**** Dataset content

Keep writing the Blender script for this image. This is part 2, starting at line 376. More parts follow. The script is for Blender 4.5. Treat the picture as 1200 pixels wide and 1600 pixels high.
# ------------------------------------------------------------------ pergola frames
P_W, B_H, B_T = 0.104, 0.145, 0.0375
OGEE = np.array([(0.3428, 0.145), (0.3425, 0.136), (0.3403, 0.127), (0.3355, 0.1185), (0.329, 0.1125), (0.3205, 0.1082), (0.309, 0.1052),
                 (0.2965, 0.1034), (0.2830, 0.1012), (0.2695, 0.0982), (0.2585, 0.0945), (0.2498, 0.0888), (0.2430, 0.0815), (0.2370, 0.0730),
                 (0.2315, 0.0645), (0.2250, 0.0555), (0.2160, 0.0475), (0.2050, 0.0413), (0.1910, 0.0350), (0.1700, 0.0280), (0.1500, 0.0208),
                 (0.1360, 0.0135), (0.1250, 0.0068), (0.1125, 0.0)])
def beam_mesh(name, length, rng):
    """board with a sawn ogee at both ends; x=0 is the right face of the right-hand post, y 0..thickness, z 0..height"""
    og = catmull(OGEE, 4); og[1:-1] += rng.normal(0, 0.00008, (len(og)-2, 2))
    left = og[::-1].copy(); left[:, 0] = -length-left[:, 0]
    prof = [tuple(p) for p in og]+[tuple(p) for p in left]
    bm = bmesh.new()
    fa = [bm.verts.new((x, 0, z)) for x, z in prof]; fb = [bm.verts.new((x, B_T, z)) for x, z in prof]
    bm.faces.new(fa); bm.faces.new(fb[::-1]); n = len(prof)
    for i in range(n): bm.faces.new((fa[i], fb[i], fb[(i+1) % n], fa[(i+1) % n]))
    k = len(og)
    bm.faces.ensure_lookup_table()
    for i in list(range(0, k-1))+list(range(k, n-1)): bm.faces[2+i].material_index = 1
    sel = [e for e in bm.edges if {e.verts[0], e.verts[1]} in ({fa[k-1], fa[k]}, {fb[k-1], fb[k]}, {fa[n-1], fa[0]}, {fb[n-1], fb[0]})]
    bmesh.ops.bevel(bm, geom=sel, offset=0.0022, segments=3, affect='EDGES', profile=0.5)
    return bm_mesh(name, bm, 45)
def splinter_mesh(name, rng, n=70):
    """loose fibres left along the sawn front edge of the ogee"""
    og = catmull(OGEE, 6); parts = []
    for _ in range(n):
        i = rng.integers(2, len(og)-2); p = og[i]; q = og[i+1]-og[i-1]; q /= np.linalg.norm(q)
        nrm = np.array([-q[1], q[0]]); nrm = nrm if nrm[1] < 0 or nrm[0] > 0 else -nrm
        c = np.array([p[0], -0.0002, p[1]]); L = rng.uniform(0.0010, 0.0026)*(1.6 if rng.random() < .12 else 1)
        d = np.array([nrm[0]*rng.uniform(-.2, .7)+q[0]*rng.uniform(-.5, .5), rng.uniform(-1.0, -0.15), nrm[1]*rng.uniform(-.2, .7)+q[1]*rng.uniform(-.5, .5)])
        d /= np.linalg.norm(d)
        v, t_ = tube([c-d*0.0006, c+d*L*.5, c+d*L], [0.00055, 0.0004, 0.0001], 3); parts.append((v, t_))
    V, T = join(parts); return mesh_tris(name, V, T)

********

_Exercise details_
Print again each line of the listing above, exactly as it appears.

_Solution to this task_
Keep writing the Blender script for this image. This is part 2, starting at line 376. More parts follow. The script is for Blender 4.5. Treat the picture as 1200 pixels wide and 1600 pixels high.
# ------------------------------------------------------------------ pergola frames
P_W, B_H, B_T = 0.104, 0.145, 0.0375
OGEE = np.array([(0.3428, 0.145), (0.3425, 0.136), (0.3403, 0.127), (0.3355, 0.1185), (0.329, 0.1125), (0.3205, 0.1082), (0.309, 0.1052),
                 (0.2965, 0.1034), (0.2830, 0.1012), (0.2695, 0.0982), (0.2585, 0.0945), (0.2498, 0.0888), (0.2430, 0.0815), (0.2370, 0.0730),
                 (0.2315, 0.0645), (0.2250, 0.0555), (0.2160, 0.0475), (0.2050, 0.0413), (0.1910, 0.0350), (0.1700, 0.0280), (0.1500, 0.0208),
                 (0.1360, 0.0135), (0.1250, 0.0068), (0.1125, 0.0)])
def beam_mesh(name, length, rng):
    """board with a sawn ogee at both ends; x=0 is the right face of the right-hand post, y 0..thickness, z 0..height"""
    og = catmull(OGEE, 4); og[1:-1] += rng.normal(0, 0.00008, (len(og)-2, 2))
    left = og[::-1].copy(); left[:, 0] = -length-left[:, 0]
    prof = [tuple(p) for p in og]+[tuple(p) for p in left]
    bm = bmesh.new()
    fa = [bm.verts.new((x, 0, z)) for x, z in prof]; fb = [bm.verts.new((x, B_T, z)) for x, z in prof]
    bm.faces.new(fa); bm.faces.new(fb[::-1]); n = len(prof)
    for i in range(n): bm.faces.new((fa[i], fb[i], fb[(i+1) % n], fa[(i+1) % n]))
    k = len(og)
    bm.faces.ensure_lookup_table()
    for i in list(range(0, k-1))+list(range(k, n-1)): bm.faces[2+i].material_index = 1
    sel = [e for e in bm.edges if {e.verts[0], e.verts[1]} in ({fa[k-1], fa[k]}, {fb[k-1], fb[k]}, {fa[n-1], fa[0]}, {fb[n-1], fb[0]})]
    bmesh.ops.bevel(bm, geom=sel, offset=0.0022, segments=3, affect='EDGES', profile=0.5)
    return bm_mesh(name, bm, 45)
def splinter_mesh(name, rng, n=70):
    """loose fibres left along the sawn front edge of the ogee"""
    og = catmull(OGEE, 6); parts = []
    for _ in range(n):
        i = rng.integers(2, len(og)-2); p = og[i]; q = og[i+1]-og[i-1]; q /= np.linalg.norm(q)
        nrm = np.array([-q[1], q[0]]); nrm = nrm if nrm[1] < 0 or nrm[0] > 0 else -nrm
        c = np.array([p[0], -0.0002, p[1]]); L = rng.uniform(0.0010, 0.0026)*(1.6 if rng.random() < .12 else 1)
        d = np.array([nrm[0]*rng.uniform(-.2, .7)+q[0]*rng.uniform(-.5, .5), rng.uniform(-1.0, -0.15), nrm[1]*rng.uniform(-.2, .7)+q[1]*rng.uniform(-.5, .5)])
        d /= np.linalg.norm(d)
        v, t_ = tube([c-d*0.0006, c+d*L*.5, c+d*L], [0.00055, 0.0004, 0.0001], 3); parts.append((v, t_))
    V, T = join(parts); return mesh_tris(name, V, T)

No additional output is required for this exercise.